Most of the features are updateable, wich means, they take the past into consideration. For this purpose, we keep a request set cache for a predefined amount of time (1 week by default), where we store the details and feature vectors for previous request sets, in order to be used in the updating process. This cache is a two layer cache, one layer has all the unique request sets (unique ip-host pairs) for the week and the other one has only the unique ip-host pairs and their respective details for the current time window.

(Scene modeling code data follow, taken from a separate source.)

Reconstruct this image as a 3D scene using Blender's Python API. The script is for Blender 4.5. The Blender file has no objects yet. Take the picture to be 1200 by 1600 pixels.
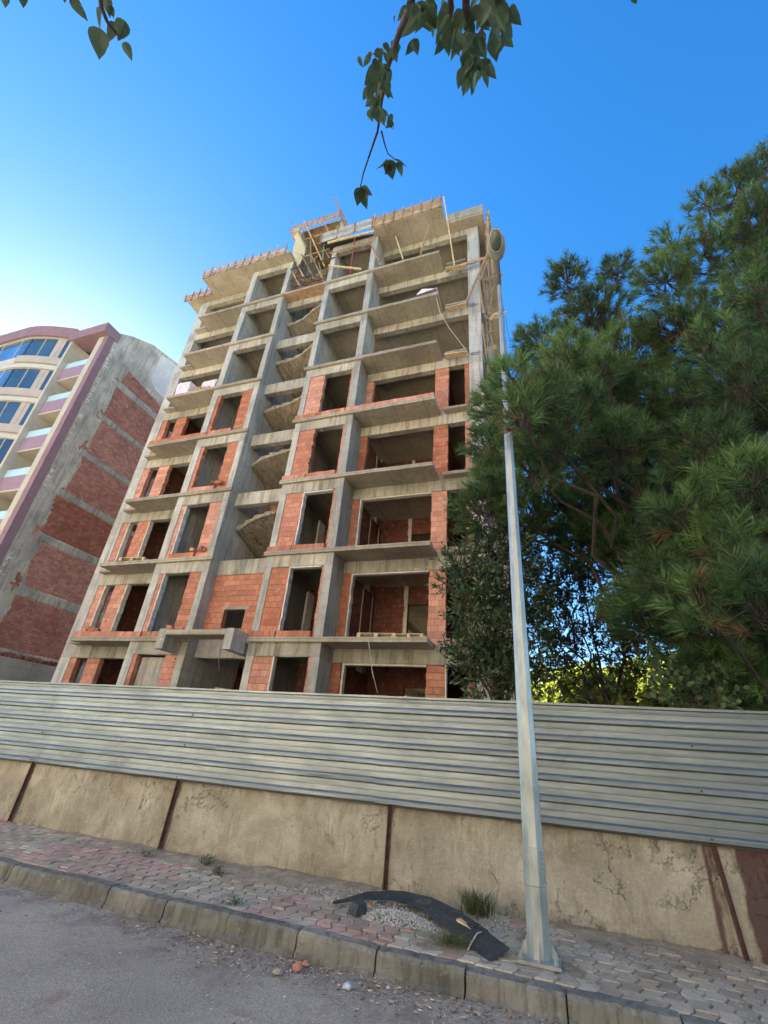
import bpy, math, random
import numpy as np
from mathutils import Vector, Matrix
random.seed(7); rng = np.random.default_rng(7)
S = bpy.context.scene; COL = S.collection
rad = math.radians
# ------------------------------------------------------------------ camera, sky, sun, exposure
YAW, PIT, ROL, FPX = -0.365448, 0.488761, 0.086976, 707.04
CAMZ = 1.55
cy, sy, cp, sp, cr, sr = math.cos(YAW), math.sin(YAW), math.cos(PIT), math.sin(PIT), math.cos(ROL), math.sin(ROL)
Fv = Vector((sy*cp, cy*cp, sp)); R0 = Vector((cy, -sy, 0)); U0 = R0.cross(Fv)
Rv = cr*R0 + sr*U0; Uv = -sr*R0 + cr*U0
cam_d = bpy.data.cameras.new('camera'); cam = bpy.data.objects.new('camera', cam_d); COL.objects.link(cam)
M = Matrix((Rv, Uv, -Fv)).transposed().to_4x4(); M.translation = Vector((0, 0, CAMZ)); cam.matrix_world = M
cam_d.sensor_fit = 'VERTICAL'; cam_d.sensor_height = 36; cam_d.lens = FPX/1600*36
cam_d.clip_start = 0.05; cam_d.clip_end = 3000
S.camera = cam
def ray(px, py): return Rv*(px-600) + Uv*(800-py) + Fv*FPX
def at(px, py, Y):
    d = ray(px, py); return Vector((0, 0, CAMZ)) + d*(Y/d.y)
def atz(px, py, z):
    d = ray(px, py); return Vector((0, 0, CAMZ)) + d*((z-CAMZ)/d.z)
SUN_AZ, SUN_EL = rad(-63), rad(24)          # azimuth from +Y towards +X
w = bpy.data.worlds.new('World'); S.world = w; w.use_nodes = True
nt = w.node_tree; nt.nodes.clear()
sky = nt.nodes.new('ShaderNodeTexSky'); sky.sky_type = 'NISHITA'; sky.sun_disc = False
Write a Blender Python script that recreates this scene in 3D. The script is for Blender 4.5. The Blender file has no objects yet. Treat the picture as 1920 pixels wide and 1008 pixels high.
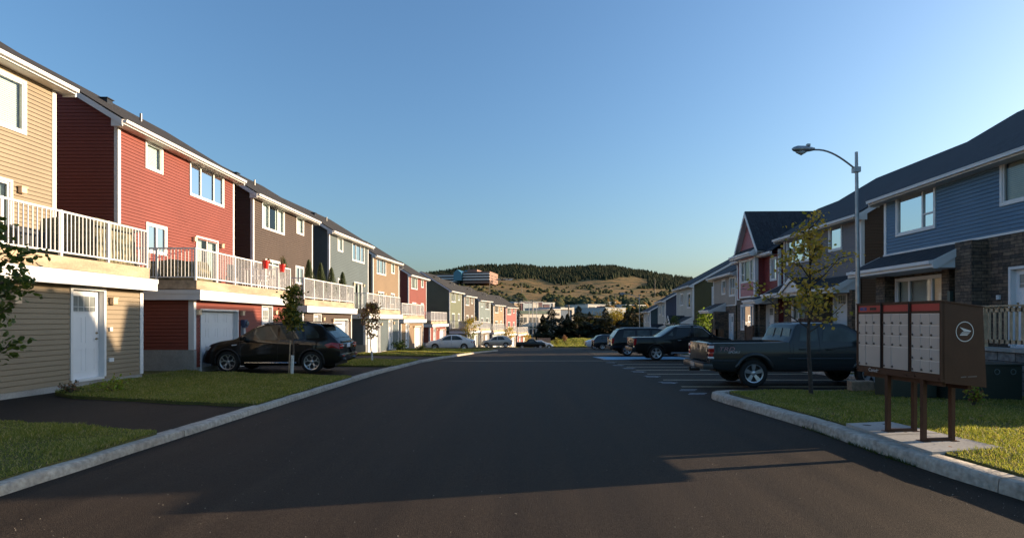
import bpy, bmesh, math, random
import numpy as np
from mathutils import Vector
R = math.radians
random.seed(7); rng = np.random.default_rng(7)
sc = bpy.context.scene; COL = sc.collection
# ---------------- camera, world, sun, exposure ----------------
F = 1030.0
cam = bpy.data.cameras.new('camera'); camo = bpy.data.objects.new('camera', cam); COL.objects.link(camo)
cam.sensor_width = 36; cam.lens = 36 * F / 1920; cam.shift_x = -18 / 1920; cam.shift_y = 95 / 1920
cam.clip_start = .1; cam.clip_end = 9000
camo.location = (0, 0, 1.75); camo.rotation_euler = (R(90), 0, 0); sc.camera = camo
SUN_EL, SUN_AZ = 13.0, 77.6            # azimuth clockwise from +Y
w = bpy.data.worlds.new("World"); sc.world = w; w.use_nodes = True
nt = w.node_tree; nt.nodes.clear()
sky = nt.nodes.new('ShaderNodeTexSky'); sky.sky_type = 'NISHITA'; sky.sun_disc = False
sky.sun_elevation = R(SUN_EL); sky.sun_rotation = R(SUN_AZ); sky.air_density = 1.35; sky.dust_density = 2.3; sky.ozone_density = 5.2
bg = nt.nodes.new('ShaderNodeBackground'); bg.inputs[1].default_value = .11
wo = nt.nodes.new('ShaderNodeOutputWorld'); nt.links.new(sky.outputs[0], bg.inputs[0]); nt.links.new(bg.outputs[0], wo.inputs[0])
sl = bpy.data.lights.new('sun', 'SUN'); so = bpy.data.objects.new('sun', sl); COL.objects.link(so)
sl.energy = 4.8; sl.angle = R(.5); sl.color = (1, .77, .52)
so.rotation_euler = (R(90 - SUN_EL), 0, R(180 - SUN_AZ)); so.location = (60, 12, 30)
sc.view_settings.view_transform = 'Standard'; sc.view_settings.look = 'None'; sc.view_settings.gamma = 1
sc.view_settings.use_curve_mapping = False; sc.view_settings.exposure = 1.2
sc.cycles.max_bounces = 5; sc.cycles.transparent_max_bounces = 10; sc.cycles.caustics_reflective = False; sc.cycles.caustics_refractive = False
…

More on feature updating here.

Baskerville's Request Set Cache

Building Baskerville image

wget https://archive.apache.org/dist/spark/spark-2.4.6/spark-2.4.6-bin-hadoop2.7.tgz
mkdir spark
mv spark-2.4.6-bin-hadoop2.7.tgz spark
tar -xvzf spark-2.4.6-bin-hadoop2.7.tgz
export SPARK_HOME=/root/spark/spark-2.4.6-bin-hadoop2.7
alias spark-shell=”$SPARK_HOME/bin/spark-shell”

$SPARK_HOME/bin/docker-image-tool.sh -r baskerville -t spark2.4.6 -p $SPARK_HOME/kubernetes/dockerfiles/spark/bindings/python/Dockerfile build
docker tag baskerville/spark-py:v2.4.6 equalitie/baskerville:spark246
  • build Baskerville worker image
docker build -t equalitie/baskerville:worker dockerfiles/worker/
  • build the latest Baskerville image with your local changes
docker build -t equalitie/baskerville:latest .
docker push equalitie/baskerville:latest

Related Projects

TODO

  • Implement full suite of unit and entity tests.
  • Conduct model tuning and feature selection / engineering.

Contributing

If there is an issue or a feature suggestion, please, use the issue list with the appropriate labels. The standard process is to create the issue, get feedback for it wherever necessary, create a branch named issue_issuenumber_short_description, implement the solution for the issue there, along with the relevant tests and then create an MR, so that it can be code reviewed and merged.